Another change in the behavior of Russians is explained by an operation that the Central Bank launched last year to clean up the banking market from doubtful and unfair players that caused tens of banks to have their licenses revoked. Citizens started actively transferring money to large banks with state participation or, like in the past, put money “under their pillow”, withdrawing it from bank accounts.

The behavior of wealthy investors has also changed. Investment in real estate seems more reliable against the backdrop of ruble instability and growing risks of license revocation even from large banks. In January, the growth of mortgage loans at the average level of 30-70% was noted by bankers, whereas developers and estate agents registered a sales growth of 20-30%.

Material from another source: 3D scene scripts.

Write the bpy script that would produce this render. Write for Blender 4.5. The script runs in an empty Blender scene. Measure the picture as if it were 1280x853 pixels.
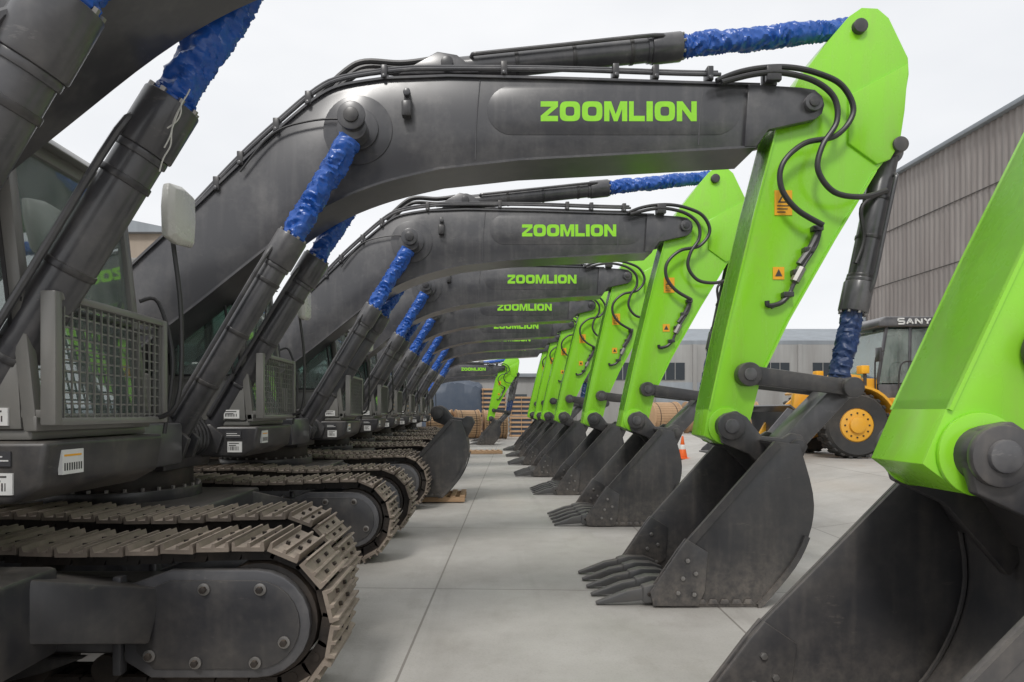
import bpy, bmesh, math, random
from mathutils import Vector, Matrix, noise as mnoise
random.seed(7)
F=817.8; VX=607.0; VY=515.0; H=1.75; D1=6.5
def P(px,py,D): return ((px-VX)*D/F, H-(py-VY)*D/F)
def PL(l,D): return [P(a,b,D) for a,b in l]
scene=bpy.context.scene

# ---------------------------------------------------------------- materials
def newmat(name):
    m=bpy.data.materials.new(name); m.use_nodes=True
    nt=m.node_tree; nt.nodes.clear()
    out=nt.nodes.new('ShaderNodeOutputMaterial')
    return m,nt,out
def mth(nt,op,a,b=None,clamp=False):
    n=nt.nodes.new('ShaderNodeMath'); n.operation=op; n.use_clamp=clamp
    for i,x in enumerate((a,b)):
        if x is None: continue
        if isinstance(x,(int,float)): n.inputs[i].default_value=x
        else: nt.links.new(x,n.inputs[i])
    return n.outputs[0]
def mapr(nt,v,a,b,c=0.0,d=1.0):
    n=nt.nodes.new('ShaderNodeMapRange'); nt.links.new(v,n.inputs[0])
    for i,x in enumerate((a,b,c,d)): n.inputs[i+1].default_value=x
    return n.outputs[0]
def noise(nt,vec,scale,detail=5,rough=.6,sc=(1,1,1)):
    mp=nt.nodes.new('ShaderNodeMapping'); mp.inputs['Scale'].default_value=sc
    nt.links.new(vec,mp.inputs[0])
    n=nt.nodes.new('ShaderNodeTexNoise'); n.inputs['Scale'].default_value=scale
    n.inputs['Detail'].default_value=detail; n.inputs['Roughness'].default_value=rough
    nt.links.new(mp.outputs[0],n.inputs['Vector']); return n.outputs['Fac']
def mixc(nt,f,a,b):
    n=nt.nodes.new('ShaderNodeMix'); n.data_type='RGBA'
    if isinstance(f,(int,float)): n.inputs[0].default_value=f
    else: nt.links.new(f,n.inputs[0])
    for s,x in ((6,a),(7,b)):
        if isinstance(x,tuple): n.inputs[s].default_value=(*x,1)
        else: nt.links.new(x,n.inputs[s])
    return n.outputs[2]
def bump(nt,h,strength,dist,bs):
    n=nt.nodes.new('ShaderNodeBump'); n.inputs['Strength'].default_value=strength
    n.inputs['Distance'].default_value=dist; nt.links.new(h,n.inputs['Height'])
    nt.links.new(n.outputs[0],bs.inputs['Normal'])
def paint(name,col,rough=.45,dust=.5,dcol=(.24,.2,.16),metal=0.0,up=.7,base=.0,bs_=.15,bscale=30,streak=.3,contrast=(.42,.72),low=0.0,scr=0.0,coat=0.0):
    m,nt,out=newmat(name)
    g=nt.nodes.new('ShaderNodeNewGeometry'); pos=g.outputs['Position']
    sx=nt.nodes.new('ShaderNodeSeparateXYZ'); nt.links.new(g.outputs['Normal'],sx.inputs[0])
    n1=mapr(nt,noise(nt,pos,1.7,5,.68),*contrast)
    n3=noise(nt,pos,14,3,.7)
    upf=mapr(nt,sx.outputs[2],.2,1.0)
    f=mth(nt,'MULTIPLY',n1,.55)
    if streak: f=mth(nt,'ADD',f,mth(nt,'MULTIPLY',mapr(nt,noise(nt,pos,9,2,.6,(1,1,.12)),.5,.8),streak))
    f=mth(nt,'ADD',f,mth(nt,'MULTIPLY',upf,up))
    f=mth(nt,'MULTIPLY',f,dust)
    f=mth(nt,'MULTIPLY',f,mapr(nt,n3,.3,.7,.5,1.1))
    if low:
        sp=nt.nodes.new('ShaderNodeSeparateXYZ'); nt.links.new(pos,sp.inputs[0])
        f=mth(nt,'ADD',f,mth(nt,'MULTIPLY',mapr(nt,sp.outputs[2],.55,.0,0,low),mapr(nt,n3,.35,.65,.2,1)))
    if scr: # fine pale scuffs
        f=mth(nt,'ADD',f,mapr(nt,noise(nt,pos,3.2,6,.8,(1,1,3.5)),.62,.68,0,scr))
    f=mth(nt,'ADD',f,base,True)
    bs=nt.nodes.new('ShaderNodeBsdfPrincipled')
    nt.links.new(mixc(nt,f,col,dcol),bs.inputs['Base Color'])
    nt.links.new(mth(nt,'ADD',mth(nt,'MULTIPLY',f,.5),rough,True),bs.inputs['Roughness'])
    bs.inputs['Metallic'].default_value=metal
    if coat:
        bs.inputs['Coat Weight'].default_value=coat; bs.inputs['Coat Roughness'].default_value=.18
    if bs_>.3: bump(nt,noise(nt,pos,bscale,3),bs_,.004,bs)
    nt.links.new(bs.outputs[0],out.inputs[0]); return m
def simple(name,col,rough=.5,metal=0):
    m,nt,out=newmat(name); bs=nt.nodes.new('ShaderNodeBsdfPrincipled')
    g=nt.nodes.new('ShaderNodeNewGeometry')
    f=mapr(nt,noise(nt,g.outputs['Position'],8,3),.35,.75,0,.4)
    nt.links.new(mixc(nt,f,col,tuple(min(1,c*.65+.03) for c in col)),bs.inputs['Base Color'])
    bs.inputs['Roughness'].default_value=rough; bs.inputs['Metallic'].default_value=metal
    nt.links.new(bs.outputs[0],out.inputs[0]); return m
M={}
M['dark']=paint('dark_grey_paint',(.064,.064,.07),.28,.5,(.3,.285,.27),scr=.2,coat=.3,contrast=(.45,.72))
M['black']=paint('black_frame_paint',(.036,.036,.04),.32,.45,(.27,.24,.2),scr=.15,coat=.15)
M['bucket']=paint('bucket_paint',(.046,.046,.05),.33,.42,(.27,.235,.2),up=.95,streak=.5,low=.45,scr=.16,coat=.15)
M['green']=paint('lime_paint',(.28,.7,.028),.25,.34,(.34,.31,.16),up=.5,streak=.5,contrast=(.5,.8),scr=.08,coat=.35)
M['cab']=paint('cab_grey_paint',(.18,.178,.168),.34,.4,(.31,.28,.24),scr=.1,coat=.2)
M['track']=paint('track_steel',(.15,.122,.1),.45,.8,(.48,.4,.325),metal=.15,up=.7,base=.08,bs_=.4,bscale=60,streak=0,contrast=(.35,.65))
M['chain']=paint('chain_steel',(.03,.026,.024),.5,.6,(.2,.15,.11),metal=.2,streak=0)
M['hose']=paint('hose_rubber',(.03,.03,.032),.36,.35,(.16,.14,.12),streak=0)
M['steel']=paint('bare_steel',(.3,.29,.28),.35,.4,(.25,.2,.15),metal=.7,streak=0)
M['tooth']=paint('tooth_steel',(.12,.12,.122),.35,.5,(.27,.23,.19),metal=.4,streak=0,scr=.4)
M['blue']=paint('blue_wrapping_film',(.016,.095,.42),.22,.3,(.14,.22,.42),bs_=.5,bscale=40,streak=0)
M['navy']=paint('navy_wrapping',(.014,.04,.13),.35,.4,(.1,.12,.18),bs_=.5,bscale=40,streak=0)
M['text']=simple('lime_lettering',(.33,.8,.03),.4)
M['white']=simple('white_sticker',(.76,.76,.74),.5)
M['orange']=simple('orange_sticker',(.92,.45,.02),.5)
M['yellow']=paint('loader_yellow',(.85,.42,.03),.32,.4,(.35,.27,.17),coat=.2)
M['rubber']=paint('tyre_rubber',(.035,.035,.035),.75,.5,(.2,.17,.14),streak=0)
M['wood']=paint('raw_wood',(.48,.31,.18),.7,.6,(.24,.16,.1),up=.1)
M['wrap']=paint('plastic_wrapped_mirror',(.62,.62,.58),.25,.4,(.3,.26,.2),bs_=.9,bscale=40)
M['seat']=simple('seat_fabric',(.05,.05,.055),.8)
M['tarp']=paint('tarpaulin',(.045,.065,.1),.45,.4,(.15,.16,.18),bs_=.8,bscale=6)
M['cone']=simple('cone_orange',(.9,.15,.02),.5)
def glassmat():
    m,nt,out=newmat('cab_glass')
    t=nt.nodes.new('ShaderNodeBsdfTransparent'); t.inputs[0].default_value=(.72,.86,.82,1)
    g=nt.nodes.new('ShaderNodeBsdfGlossy'); g.inputs['Roughness'].default_value=.03; g.inputs[0].default_value=(.9,.96,.95,1)
    d=nt.nodes.new('ShaderNodeBsdfDiffuse'); d.inputs[0].default_value=(.52,.57,.54,1)
    lw=nt.nodes.new('ShaderNodeLayerWeight'); lw.inputs[0].default_value=.45
    ms=nt.nodes.new('ShaderNodeMixShader'); nt.links.new(mth(nt,'ADD',mth(nt,'MULTIPLY',lw.outputs[0],.8),.18,True),ms.inputs[0])
    nt.links.new(t.outputs[0],ms.inputs[1]); nt.links.new(g.outputs[0],ms.inputs[2])
    geo=nt.nodes.new('ShaderNodeNewGeometry')
    f=mapr(nt,noise(nt,geo.outputs['Position'],3,4,.7,(1,1,.5)),.35,.75,.1,.4)
    m2=nt.nodes.new('ShaderNodeMixShader'); nt.links.new(f,m2.inputs[0])
    nt.links.new(ms.outputs[0],m2.inputs[1]); nt.links.new(d.outputs[0],m2.inputs[2])
    nt.links.new(m2.outputs[0],out.inputs[0]); return m
M['glass']=glassmat()

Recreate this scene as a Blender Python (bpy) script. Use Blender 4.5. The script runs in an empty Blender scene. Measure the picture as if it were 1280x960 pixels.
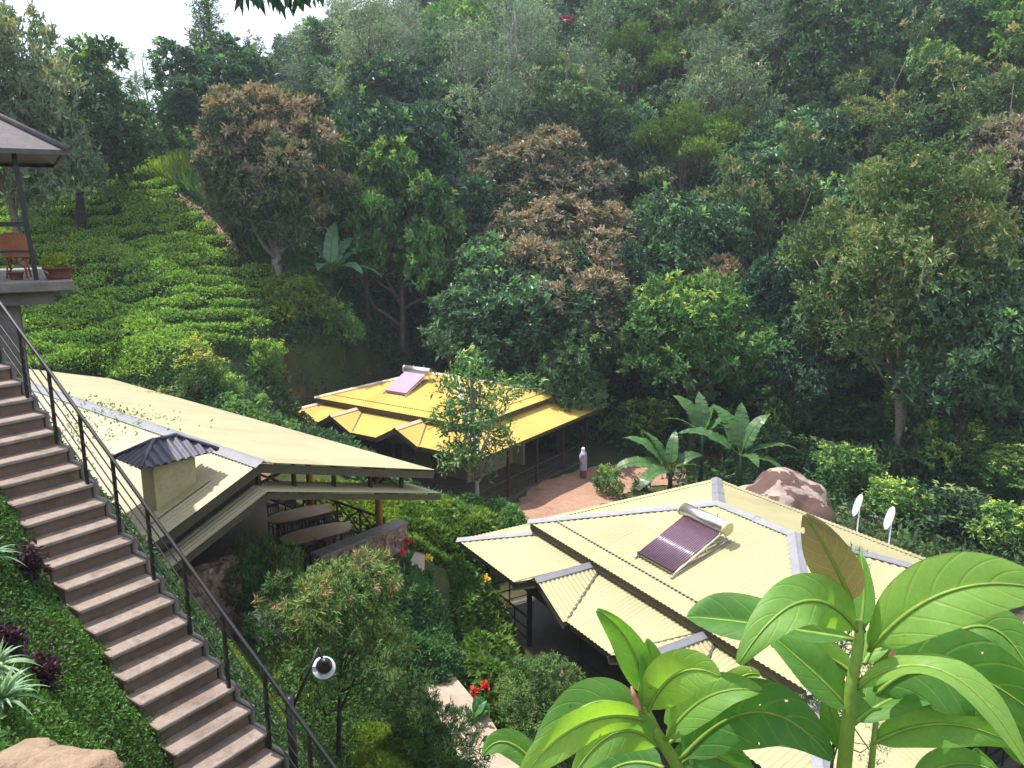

There are many forecasts for the ruble’s future, and their range is wide.

“There are no prerequisites for a collapse of the ruble rate that makes people so nervous, in our view,” Deputy Russian Economic Development Minister Andrei Klepach said recently. “There will be a tendency toward a moderate drop of the ruble rate.”

“There is actually nowhere to drop, but the ruble would also hardly strengthen,” Alpari company analyst Anna Bodrova says. “Our forecast for the end of the year: 50 rubles per euro and 36 rubles per dollar.”

“I still believe that consolidation is ahead,” Yulia Tseplyayeva, the director of Russian state savings bank Sberbank’s macroeconomic study center, said. “Our forecast is the same: 33-34 rubles per dollar and 44-45 rubles per euro. All fundamental factors say that," she concluded.